FHA Mortgage Requirements Explained

Comprehensive Guide to FHA Loans

Defining an FHA Loan

An FHA loan is a mortgage insured by the Federal Housing Administration (FHA), aimed at helping lower- and middle-income borrowers achieve homeownership. Due to lenient credit requirements and low down payments, FHA loans are an accessible option for many first-time homebuyers.

The Origins and Objectives of FHA Loans

The FHA was established in 1934 through the National Housing Act to enhance housing standards, provide an effective home financing system, and stabilize the mortgage market. The primary objective of FHA loans is to make homeownership accessible to a broader segment of the population, particularly those who might not qualify for conventional loans.

Distinctions Between FHA Loans and Conventional Loans

FHA loans are government-backed, which allows lenders to offer favorable terms, such as lower down payments and flexible credit requirements. In contrast, conventional loans are not government-insured and typically require higher credit scores and larger down payments.

Eligibility Criteria for FHA Loans

Required Credit Scores

To qualify for an FHA loan, borrowers generally need a minimum credit score of 580 to benefit from the low down payment option of 3.5%. Borrowers with credit scores between 500 and 579 may still qualify but must make a 10% down payment.

Verifying Income and Employment

Lenders require thorough income and employment verification to ensure borrowers have a stable and sufficient income to repay the loan. This includes reviewing recent pay stubs, tax returns, and employment history. Typically, borrowers should have a steady employment history for at least two years.

Down Payment and Financial Reserves

One major advantage of an FHA loan is the low down payment requirement, which can be as low as 3.5% of the purchase price. Additionally, borrowers must demonstrate sufficient financial reserves to cover mortgage payments and other expenses after closing. This usually means having at least one to two months' worth of mortgage payments in savings.

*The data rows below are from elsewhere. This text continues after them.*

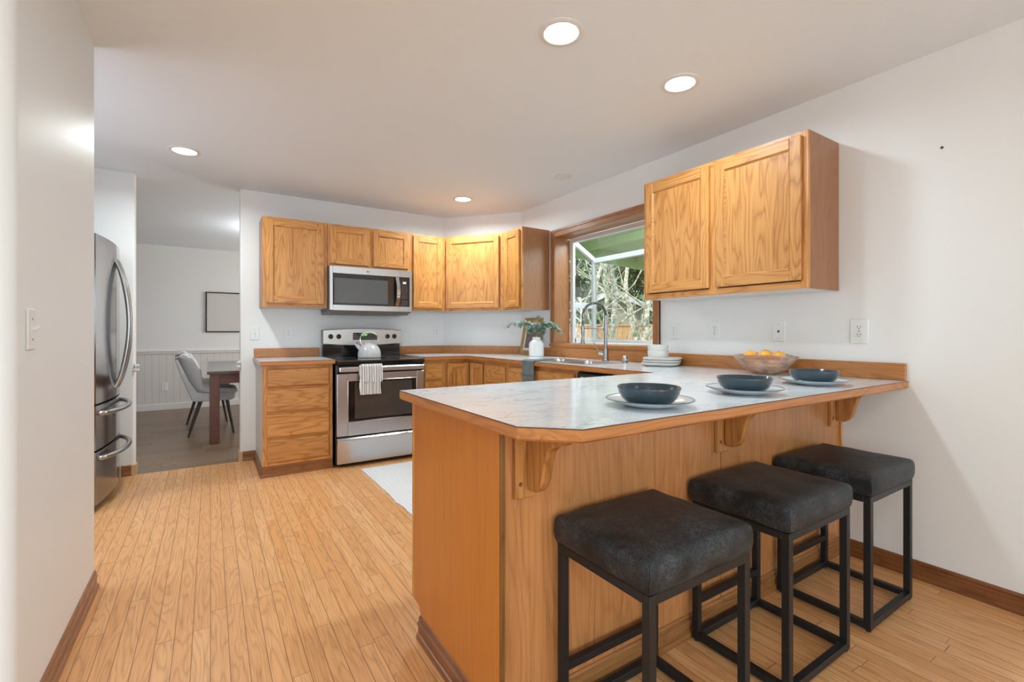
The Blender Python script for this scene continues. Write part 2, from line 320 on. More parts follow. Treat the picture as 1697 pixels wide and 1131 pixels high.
# ------------------------------------------------------------------ mesh builder
class MB:
    def __init__(s, M=None): s.v = []; s.f = []; s.mi = []; s.M = M
    def add(s, vs, fs, m=0):
        b = len(s.v)
        for p in vs:
            p = Vector(p)
            s.v.append(s.M @ p if s.M else p)
        for f in fs: s.f.append(tuple(i + b for i in f)); s.mi.append(m)
        return s
    def box(s, x0, x1, y0, y1, z0, z1, m=0, bev=0.0):
        if x1 < x0: x0, x1 = x1, x0
        if y1 < y0: y0, y1 = y1, y0
        if z1 < z0: z0, z1 = z1, z0
        if bev <= 0:
            vs = [(x0, y0, z0), (x1, y0, z0), (x1, y1, z0), (x0, y1, z0), (x0, y0, z1), (x1, y0, z1), (x1, y1, z1), (x0, y1, z1)]
            return s.add(vs, [(3, 2, 1, 0), (4, 5, 6, 7), (0, 1, 5, 4), (1, 2, 6, 5), (2, 3, 7, 6), (3, 0, 4, 7)], m)
        b = min(bev, (x1 - x0) / 2.01, (y1 - y0) / 2.01, (z1 - z0) / 2.01)
        X, Y, Z = (x0, x1), (y0, y1), (z0, z1); vs = []; ix = {}
        for i in (0, 1):
            for j in (0, 1):
                for k in (0, 1):
                    sx, sy, sz = (1 - 2 * i), (1 - 2 * j), (1 - 2 * k)
                    for a in range(3):
                        p = [X[i] + (0 if a == 0 else sx * b), Y[j] + (0 if a == 1 else sy * b), Z[k] + (0 if a == 2 else sz * b)]
                        ix[(i, j, k, a)] = len(vs); vs.append(p)
        fs = []
        for a in range(3):
            o = [q for q in range(3) if q != a]
            for e in (0, 1):
                cyc = []
                for (p, q) in ((0, 0), (1, 0), (1, 1), (0, 1)):
                    t = [0, 0, 0]; t[a] = e; t[o[0]] = p; t[o[1]] = q
                    cyc.append(ix[(*t, a)])
                fs.append(tuple(cyc))
        for a in range(3):                       # edge running along a
            o = [q for q in range(3) if q != a]
            for p in (0, 1):
                for q in (0, 1):
                    t0 = [0, 0, 0]; t0[o[0]] = p; t0[o[1]] = q; t1 = list(t0); t1[a] = 1
                    fs.append((ix[(*t0, o[0])], ix[(*t1, o[0])], ix[(*t1, o[1])], ix[(*t0, o[1])]))
        for i in (0, 1):
            for j in (0, 1):
                for k in (0, 1): fs.append(tuple(ix[(i, j, k, a)] for a in range(3)))
        return s.add(vs, fs, m)
    def prism(s, poly, ax, a0, a1, m=0, mside=None):
        """poly: 2D points in the two axes other than ax (in xyz order)"""
        n = len(poly); o = [q for q in range(3) if q != ax]; vs = []
        for a in (a0, a1):
            for (u, w) in poly:
                t = [0, 0, 0]; t[ax] = a; t[o[0]] = u; t[o[1]] = w; vs.append(t)
        s.add(vs, [tuple(range(n)), tuple(range(2 * n - 1, n - 1, -1))], m)
        b = len(s.v) - 2 * n
        for i in range(n):
            j = (i + 1) % n
            s.f.append((b + i, b + j, b + n + j, b + n + i)); s.mi.append(m if mside is None else mside)
        return s
    def lathe(s, prof, c=(0, 0, 0), seg=32, m=0, ax=2, cap=True, fn=None):
        vs = []; n = len(prof); o = [(1, 2), (2, 0), (0, 1)][ax]
        for k in range(seg):
            a = 2 * PI * k / seg
            for (r, z) in prof:
                t = [0, 0, 0]; t[ax] = z; t[o[0]] = r * math.cos(a); t[o[1]] = r * math.sin(a)
                if fn: t = fn(t, a)
                vs.append((t[0] + c[0], t[1] + c[1], t[2] + c[2]))
        fs = []
        for k in range(seg):
            k2 = (k + 1) % seg
            for i in range(n - 1): fs.append((k * n + i, k2 * n + i, k2 * n + i + 1, k * n + i + 1))
        if cap and prof[0][0] > 1e-6: fs.append(tuple(k * n for k in range(seg - 1, -1, -1)))
        if cap and prof[-1][0] > 1e-6: fs.append(tuple(k * n + n - 1 for k in range(seg)))
        return s.add(vs, fs, m)
    def cyl(s, c, r, h, ax=2, seg=20, m=0): return s.lathe([(r, 0), (r, h)], c, seg, m, ax)
    def tube(s, pts, r, seg=8, m=0, closed=False, sy=1.0):
        P = [Vector(p) for p in pts]; n = len(P); vs = []
        R = r if isinstance(r, (list, tuple)) else [r] * n
        up = None
        for i in range(n):
            a = P[(i - 1) % n] if (i > 0 or closed) else P[i]; b = P[(i + 1) % n] if (i < n - 1 or closed) else P[i]
            t = (b - a).normalized()
            if up is None:
                up = Vector((0, 0, 1)) if abs(t.z) < 0.9 else Vector((1, 0, 0))
            side = t.cross(up).normalized(); up = side.cross(t).normalized()
            for k in range(seg):
                q = 2 * PI * k / seg
                vs.append(P[i] + side * math.cos(q) * R[i] + up * math.sin(q) * R[i] * sy)
        fs = []
        for i in range(n if closed else n - 1):
            j = (i + 1) % n
            for k in range(seg):
                l = (k + 1) % seg
                fs.append((i * seg + k, i * seg + l, j * seg + l, j * seg + k))
        if not closed:
            fs.append(tuple(range(seg - 1, -1, -1))); fs.append(tuple((n - 1) * seg + k for k in range(seg)))
        return s.add(vs, fs, m)
    def grid(s, fn, nu, nv, m=0, thick=None):
        vs = [fn(i / nu, j / nv) for j in range(nv + 1) for i in range(nu + 1)]
        fs = [(j * (nu + 1) + i, j * (nu + 1) + i + 1, (j + 1) * (nu + 1) + i + 1, (j + 1) * (nu + 1) + i) for j in range(nv) for i in range(nu)]
        return s.add(vs, fs, m)
    def sphere(s, c, r, seg=20, rings=12, m=0, sc=(1, 1, 1)):
        prof = [(r * math.sin(PI * i / rings), -r * math.cos(PI * i / rings)) for i in range(rings + 1)]
        prof[0] = (1e-5, -r); prof[-1] = (1e-5, r)
        return s.lathe([(a * 1.0, b * sc[2]) for a, b in prof], c, seg, m, fn=lambda t, a: [t[0] * sc[0], t[1] * sc[1], t[2]])

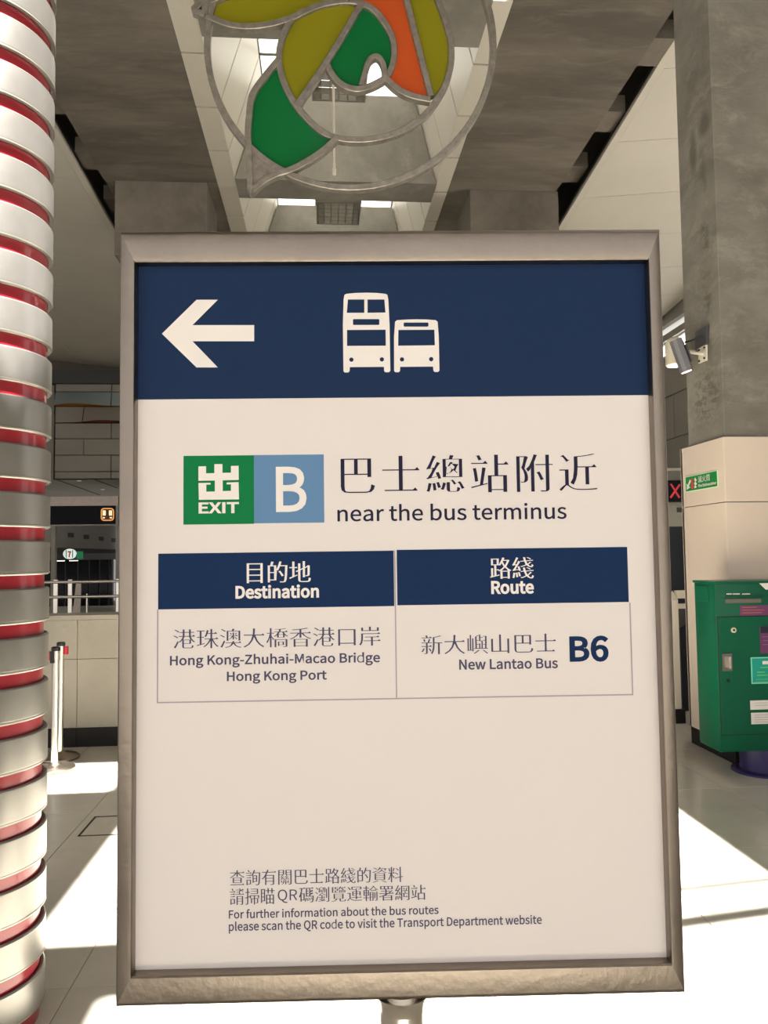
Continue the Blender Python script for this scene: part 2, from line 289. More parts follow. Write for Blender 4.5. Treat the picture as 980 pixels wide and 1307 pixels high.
# Latin letter outlines (advance, contours in 1/1000 em)
GLYPHS = {"-":[122,["16,86 106,86 106,110 16,110"]],"6":[195,["105,-5 134,1 157,18 173,45 179,79 174,114 160,139 137,154 108,159 93,157 77,151 63,141 50,129 56,179 70,212 91,229 116,235 127,234 138,230 148,223 157,215 175,235 163,246 149,254 133,259 114,261 79,254 48,230 27,187 20,123 26,67 44,27 71,3","50,103 63,118 77,128 90,134 103,136 123,132 137,120 146,102 149,79 145,55 136,37 123,25 105,21 84,26 67,42 56,68"]],"7":[195,["69,0 103,0 108,69 119,127 141,182 178,237 178,257 17,257 17,229 142,229 110,178 88,125 75,67"]],"B":[231,["35,0 117,0 156,5 187,19 207,42 214,75 210,99 200,117 183,129 162,137 162,138 178,147 190,159 197,176 200,194 193,223 175,242 147,253 111,257 35,257","68,148 68,231 107,231 134,229 153,222 164,209 168,190 164,172 153,159 134,151 106,148","68,26 68,123 112,123 142,120 164,111 178,97 182,76 178,54 164,38 142,29 112,26"]],"D":[241,["35,0 101,0 152,9 190,34 212,75 220,129 212,184 189,224 152,248 99,257 35,257","68,27 68,230 97,230 136,224 165,204 181,172 187,129 181,86 165,54 136,34 97,27"]],"E":[207,["35,0 187,0 187,28 68,28 68,121 165,121 165,149 68,149 68,229 183,229 183,257 35,257"]],"F":[194,["35,0 68,0 68,115 166,115 166,143 68,143 68,229 183,229 183,257 35,257"]],"H":[255,["35,0 68,0 68,121 187,121 187,0 220,0 220,257 187,257 187,149 68,149 68,257 35,257"]],"I":[103,["35,0 68,0 68,257 35,257"]],"K":[227,["35,0 68,0 68,81 112,134 189,0 225,0 132,159 213,257 176,257 68,128 68,128 68,257 35,257"]],"L":[191,["35,0 180,0 180,28 68,28 68,257 35,257"]],"M":[285,["35,0 64,0 64,142 64,160 63,180 62,200 60,218 62,218 82,159 131,26 153,26 201,159 222,218 223,218 222,200 220,180 219,160 219,142 219,0 249,0 249,257 210,257 161,119 157,106 152,93 148,79 143,66 142,66 137,79 133,93 128,106 123,119 74,257 35,257"]],"N":[254,["35,0 66,0 66,135 65,155 64,175 63,195 62,215 63,215 91,162 185,0 218,0 218,257 187,257 187,123 187,103 188,82 190,62 192,42 190,42 162,95 68,257 35,257"]],"P":[222,["35,0 68,0 68,102 110,102 148,107 178,121 198,146 204,181 198,217 178,240 148,253 109,257 35,257","68,129 68,230 104,230 134,228 155,220 168,205 172,181 168,158 156,141 135,132 106,129"]],"Q":[260,["130,22 98,30 74,51 59,85 54,129 59,172 74,205 98,226 130,233 161,226 185,205 201,172 206,129 201,85 185,51 161,30","208,-64 219,-64 230,-63 238,-61 245,-58 239,-34 233,-35 227,-36 220,-37 212,-37 192,-35 174,-29 160,-18 149,-3 186,11 215,39 233,79 239,129 231,185 209,226 174,252 130,261 86,252 51,226 28,185 20,129 27,78 46,38 76,10 114,-4 128,-28 149,-47 176,-60"]],"R":[223,["68,135 68,230 111,230 137,228 157,220 169,206 173,185 169,163 157,147 137,138 111,135","176,0 213,0 147,112 171,122 189,137 201,158 205,185 199,219 180,241 152,253 116,257 35,257 35,0 68,0 68,109 114,109"]],"T":[210,["89,0 121,0 121,229 199,229 199,257 11,257 11,229 89,229"]],"X":[201,["6,0 40,0 77,69 82,79 87,89 92,100 98,111 99,111 105,100 111,89 116,79 121,69 159,0 195,0 120,131 190,257 156,257 121,191 117,182 113,173 108,164 103,153 102,153 96,164 91,173 86,182 82,191 47,257 11,257 81,133"]],"Z":[212,["18,0 195,0 195,28 57,28 193,237 193,257 30,257 30,229 153,229 18,20"]],"a":[198,["76,-5 93,-2 109,3 125,12 139,23 140,23 143,0 169,0 169,117 165,149 154,174 133,189 103,195 81,193 61,187 43,179 29,170 41,148 53,156 67,162 82,167 98,168 117,164 129,154 136,138 137,120 85,111 49,97 28,77 21,49 25,26 36,10 54,-1","85,21 72,23 61,28 54,38 51,51 56,68 70,82 97,92 137,99 137,46 124,35 111,28 98,23"]],"b":[217,["116,-5 147,2 173,22 192,55 199,98 194,138 179,169 155,188 123,195 107,193 92,187 77,179 63,168 64,202 64,279 32,279 32,0 58,0 61,20 62,20 75,9 89,2 102,-3","111,22 100,23 89,27 77,33 64,42 64,142 78,153 90,161 103,166 115,168 138,163 154,149 163,127 165,98 161,66 150,42 132,28"]],"c":[179,["107,-5 124,-3 140,2 155,9 169,19 155,41 145,34 134,28 123,24 110,22 86,27 67,42 55,65 51,95 56,125 68,148 87,163 111,168 122,167 131,164 140,158 149,152 165,173 154,181 142,188 127,193 110,195 75,188 46,169 26,137 18,95 25,53 44,22 72,2"]],"d":[218,["97,-5 114,-2 129,3 143,12 155,22 156,22 159,0 185,0 185,279 153,279 153,206 154,173 142,182 130,189 116,194 101,195 70,188 43,168 25,137 19,95 24,53 40,21 65,2","104,22 82,27 65,42 55,65 51,95 56,125 68,148 85,163 106,168 118,167 130,163 141,157 153,148 153,48 141,37 129,29 117,24"]],"e":[194,["109,-5 127,-3 144,1 158,7 172,15 160,36 149,30 138,25 126,22 113,21 88,26 68,39 55,60 50,88 178,88 178,91 179,96 179,101 179,106 174,143 160,171 136,189 103,195 72,188 44,168 25,137 18,95 25,53 45,22 74,2","49,110 56,135 68,154 85,166 104,169 124,166 139,154 148,136 151,110"]],"f":[114,["12,164 37,164 37,0 69,0 69,164 110,164 110,190 69,190 69,220 71,236 76,248 84,255 96,258 101,257 107,256 112,255 118,252 125,277 118,280 110,282 102,283 93,283 68,279 51,266 41,247 37,221 37,190 12,188"]],"g":[198,["96,-88 136,-82 166,-68 186,-47 193,-22 188,-1 176,13 155,21 126,23 89,23 73,25 63,29 57,36 56,44 57,51 59,57 63,62 68,67 75,64 82,62 89,61 96,60 123,65 145,78 160,99 166,126 164,138 161,149 156,158 150,166 189,166 189,190 123,190 117,192 111,194 104,195 96,195 69,190 46,177 31,155 25,127 27,111 33,97 41,85 50,76 50,75 42,68 35,60 31,50 29,39 30,29 34,20 39,13 46,8 46,6 34,-3 25,-13 20,-25 18,-37 24,-58 40,-74 65,-84","96,82 80,85 68,94 59,108 56,127 59,146 68,160 80,169 96,172 112,169 125,160 133,146 137,127 133,108 125,94 112,85","101,-65 78,-63 60,-56 50,-46 46,-32 47,-24 50,-16 56,-8 65,0 72,-1 78,-2 84,-3 90,-3 123,-3 139,-4 151,-8 159,-16 161,-27 157,-41 145,-54 126,-62"]],"h":[213,["32,0 64,0 64,138 78,151 90,160 103,165 116,167 133,164 144,155 150,139 152,116 152,0 184,0 184,120 181,152 170,176 152,190 126,195 108,193 91,186 77,176 63,163 64,202 64,279 32,279"]],"i":[97,["32,0 64,0 64,190 32,190","48,229 57,231 64,235 68,242 70,251 68,259 64,266 57,270 48,271 40,270 33,266 29,259 27,251 29,242 33,235 40,231"]],"l":[100,["66,-5 72,-4 77,-4 81,-3 84,-2 80,23 73,22 70,23 67,25 65,29 64,36 64,279 32,279 32,38 34,20 40,7 51,-2"]],"m":[325,["32,0 64,0 64,138 77,151 89,160 101,165 112,167 128,164 139,155 145,139 147,116 147,0 179,0 179,138 192,151 204,160 216,165 227,167 243,164 254,155 260,139 263,116 263,0 294,0 294,120 291,152 280,176 262,190 237,195 220,192 204,185 189,173 174,159 167,174 156,185 141,192 121,195 105,193 90,186 75,175 62,162 62,162 58,190 32,190"]],"n":[214,["32,0 64,0 64,138 78,151 90,160 103,165 116,167 133,164 144,155 150,139 152,116 152,0 184,0 184,120 181,152 170,176 152,190 126,195 108,193 91,186 76,175 62,162 62,162 58,190 32,190"]],"o":[213,["106,-5 139,2 167,22 187,53 194,95 187,137 167,169 139,188 106,195 73,188 45,169 25,137 18,95 25,53 45,22 73,2","106,22 84,27 66,42 55,65 51,95 55,125 66,148 84,163 106,168 129,163 146,148 157,125 161,95 157,65 146,42 129,27"]],"p":[218,["32,-80 64,-80 64,-16 63,18 76,8 90,1 103,-3 116,-5 147,2 173,22 192,55 199,98 194,138 179,169 155,188 123,195 107,193 91,187 76,178 62,168 62,168 58,190 32,190","111,22 100,23 89,27 77,33 64,42 64,142 78,153 91,161 103,166 115,168 138,163 154,149 163,127 165,98 161,66 150,42 132,28"]],"r":[136,["32,0 64,0 64,122 75,143 87,156 100,164 112,166 117,166 122,166 126,165 131,163 137,191 132,193 127,194 122,195 116,195 101,192 86,184 73,172 62,155 62,155 58,190 32,190"]],"s":[164,["82,-5 112,0 133,12 146,30 151,52 146,75 132,90 114,101 93,110 78,116 65,122 56,131 52,143 54,153 61,162 72,168 88,170 100,169 111,165 121,160 131,153 146,173 134,182 120,189 104,193 87,195 59,191 39,179 26,162 22,141 27,120 39,105 57,94 77,86 93,80 107,72 117,63 120,50 118,38 111,29 99,23 83,20 67,22 53,27 39,34 27,43 11,22 26,11 43,3 62,-3"]],"t":[132,["92,-5 101,-4 110,-2 119,0 127,2 121,27 116,25 110,23 105,22 99,21 85,24 76,31 71,42 70,58 70,164 121,164 121,190 70,190 70,244 43,244 40,190 9,188 9,164 38,164 38,59 41,33 50,13 66,0"]],"u":[213,["88,-5 106,-2 122,5 137,16 151,30 152,30 154,0 181,0 181,190 149,190 149,55 136,41 124,31 111,25 97,23 81,26 70,35 64,51 62,74 62,190 29,190 29,70 33,38 44,14 62,0"]],"v":[183,["73,0 111,0 178,190 146,190 110,82 106,68 102,54 97,40 93,26 91,26 87,40 82,54 78,68 74,82 38,190 5,190"]],"w":[281,["62,0 99,0 126,102 130,116 133,129 136,143 139,157 141,157 144,143 147,129 151,116 154,103 181,0 220,0 272,190 241,190 213,80 210,67 207,53 205,40 202,27 200,27 197,40 193,53 190,67 187,80 157,190 126,190 96,80 93,67 89,53 86,40 83,27 82,27 79,40 76,53 73,67 70,80 42,190 9,190"]],"x":[175,["5,0 39,0 64,44 69,53 74,62 79,70 84,78 85,78 91,70 96,62 101,53 106,44 134,0 169,0 106,96 164,190 131,190 107,148 103,140 99,133 95,125 91,117 89,117 84,125 79,133 75,140 70,148 45,190 10,190 68,99"]]," ":[78,[]]}
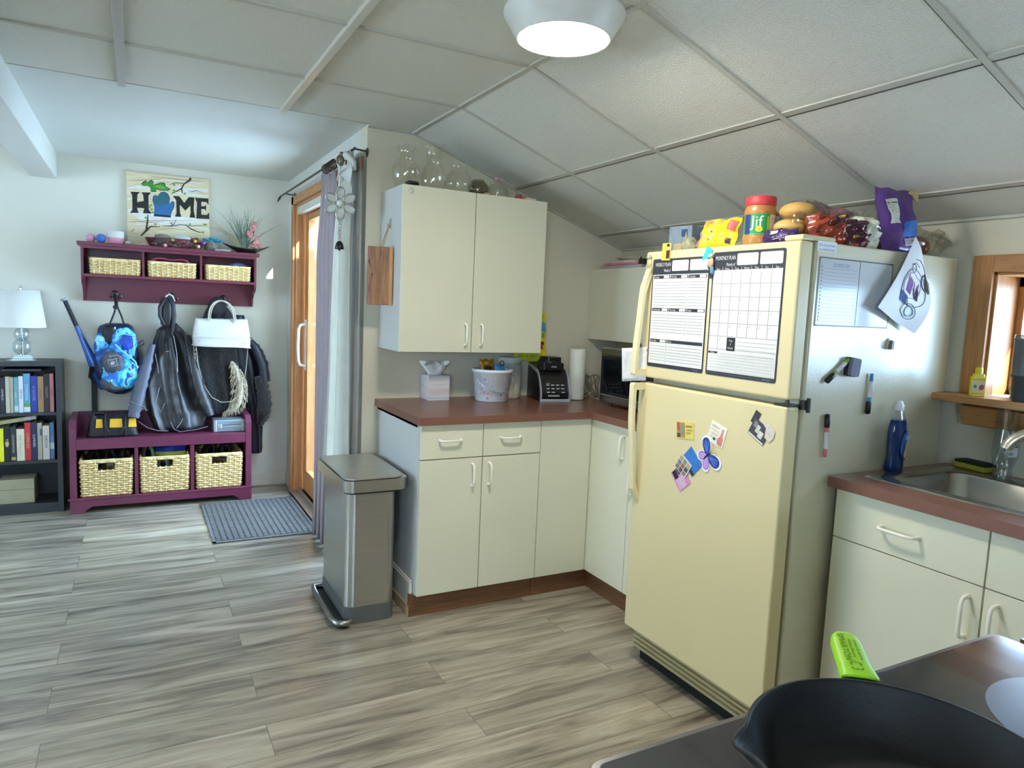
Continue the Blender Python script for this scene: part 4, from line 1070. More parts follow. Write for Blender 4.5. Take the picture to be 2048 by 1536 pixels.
# microwave
t = thing('microwave', 'black and stainless microwave under short wall cabinet', 'microwave', (1.25, -.62, Z))
mx, y0, y1 = 1.085, -.955, -.405
b = MB(M('microwave_case', '3d3e3d', .4, .4)); b.box(mx+.03, 1.45, y0, y1, Z+.018, Z+.300); b.build('case', t, bevel=.006)
b = MB(blk2); b.box(mx, mx+.03, y0, y1, Z+.020, Z+.302); fd_ = b.build('front_panel', t, bevel=.006, seg=3)
b = MB(steel); b.box(mx-.005, mx+.02, y0, y1, Z+.258, Z+.304); b.box(mx-.005, mx+.02, y0, y1, Z+.014, Z+.060); b.build('steel_trim', fd_, bevel=.010, seg=3)
b = MB(M('mw_window', '0d0f12', .06)); b.box(mx-.003, mx+.002, -.76, y1-.03, Z+.075, Z+.245); b.build('door_window', fd_, bevel=.004)
b = MB(M('mw_keypad', '23282c', .2)); b.box(mx-.0035, mx+.002, y0+.02, -.78, Z+.070, Z+.160)
fk = PF((mx-.0042, -.79, Z+.08), (0, -1, 0), (0, 0, 1))
for r_ in range(3):
    for c_ in range(3): b.rect(.012+c_*.04, .008+r_*.024, .034+c_*.04, .014+r_*.024, .0, MC['panel_print'], fk)
b.build('keypad', t)
for x in (mx+.05, 1.42):
    for y in (y0+.04, y1-.04):
        b = MB(blk2); b.lathe([(.012, 0), (.012, .019)], (x, y, Z), 12); b.build('foot', t)
# power cord coil
b = MB(M('grey_cord', '6f6c5d', .5)); pts = []
for k in range(90):
    q = k*.28; r = .036+.010*math.sin(k*.41)
    pts.append((1.155+.05*math.sin(q*.5)+.01*math.sin(k), -.215-.008*math.sin(q*.33)-.01*math.cos(k*.6), Z+.072+.066*math.sin(q)+.004*math.sin(3*q)))
b.tube(pts, .0042, 7)
b.tube([(1.10, -.24, Z+.085), (1.105, -.28, Z+.03), (1.15, -.34, Z+.006), (1.24, -.36, Z+.0045), (1.32, -.33, Z+.0045)], .0036, 7); b.box(1.125, 1.145, -.245, -.225, Z+.045, Z+.09)
tag(b.build('power_cord'), 'bundled grey power cord between paper towel and microwave', 'cord')

# cutting board hanging from a hook on the wall cabinet side
t = thing('cutting_board', 'small striped wooden board hung by string on cabinet side', 'cutting board', (-.067, -.20, 1.385))
brd = wood('board_wood', '6f4a30', 'a3754c', (38, 38, 2.2), .5, 2.2)
f_ = Fr(-.065, -.195, 1.389, -14)
b = MB(brd, f_); b.box(-.058, .058, -.010, .010, 0, .272)
b.box(.040, .0585, -.0106, .0106, .0, .2725, wood('board_light', 'a87a4c', 'c6945f', (30, 30, 2), .5)); b.box(-.0585, -.036, -.0106, .0106, .0, .2725, wood('board_pink', '7d5540', '9b6f56', (30, 30, 2), .5))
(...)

Property Requirements for FHA Loans

Eligible Property Types

FHA loans can be used to purchase various types of properties, including single-family homes, multi-family homes (up to four units), condominiums, and manufactured homes. The property must meet FHA standards and serve as the borrower's primary residence.

Standards for Property Condition and Appraisal

The property must meet certain safety, security, and soundness standards set by the FHA. An FHA-approved appraiser will assess the property to ensure it meets these standards. Any necessary repairs must be completed before the loan can be finalized.

Occupancy Mandates

FHA loans require the borrower to occupy the property as their primary residence within 60 days of closing and continue to live there for at least one year. This ensures that the loan benefits homeowners who intend to use the property as their main home.

Loan Limits and Mortgage Insurance

Regional FHA Loan Limits

FHA loan limits vary by region and are based on median home prices in each area. In high-cost areas, the loan limits are higher to accommodate the increased home prices. Borrowers should check the FHA loan limits for their specific region to determine the maximum loan amount they can qualify for.

Mortgage Insurance Premiums: Upfront and Annual

FHA loans require borrowers to pay both an upfront mortgage insurance premium (UFMIP) and an annual mortgage insurance premium (MIP). The UFMIP is typically 1.75% of the loan amount and can be rolled into the loan. The annual MIP is paid monthly and varies based on the loan amount, loan term, and loan-to-value (LTV) ratio.

Steps in the FHA Loan Application Process

Pre-approval and Required Documentation

The first step in the FHA loan process is getting pre-approved by a lender. This involves submitting documentation such as income verification, employment history, and credit reports. Pre-approval gives borrowers a clear understanding of how much they can afford and shows sellers that they are serious buyers.

The Underwriting Phase

Once the loan application is submitted, it undergoes underwriting, where the lender evaluates the borrower's financial information and property details to determine if they meet FHA guidelines. This includes a thorough review of the borrower's credit history, income, assets, and the property's appraisal report.

Finalizing the Loan

After the loan is approved, the final step is closing. During closing, all necessary documents are signed, and funds are disbursed. The borrower will pay closing costs, which may include the UFMIP, origination fees, and other expenses. Once closing is complete, the borrower takes ownership of the property and begins making mortgage payments.

By understanding the FHA mortgage requirements and the application process, borrowers can better navigate the journey to homeownership. FHA loans offer an accessible path for many individuals and families to achieve their dream of owning a home.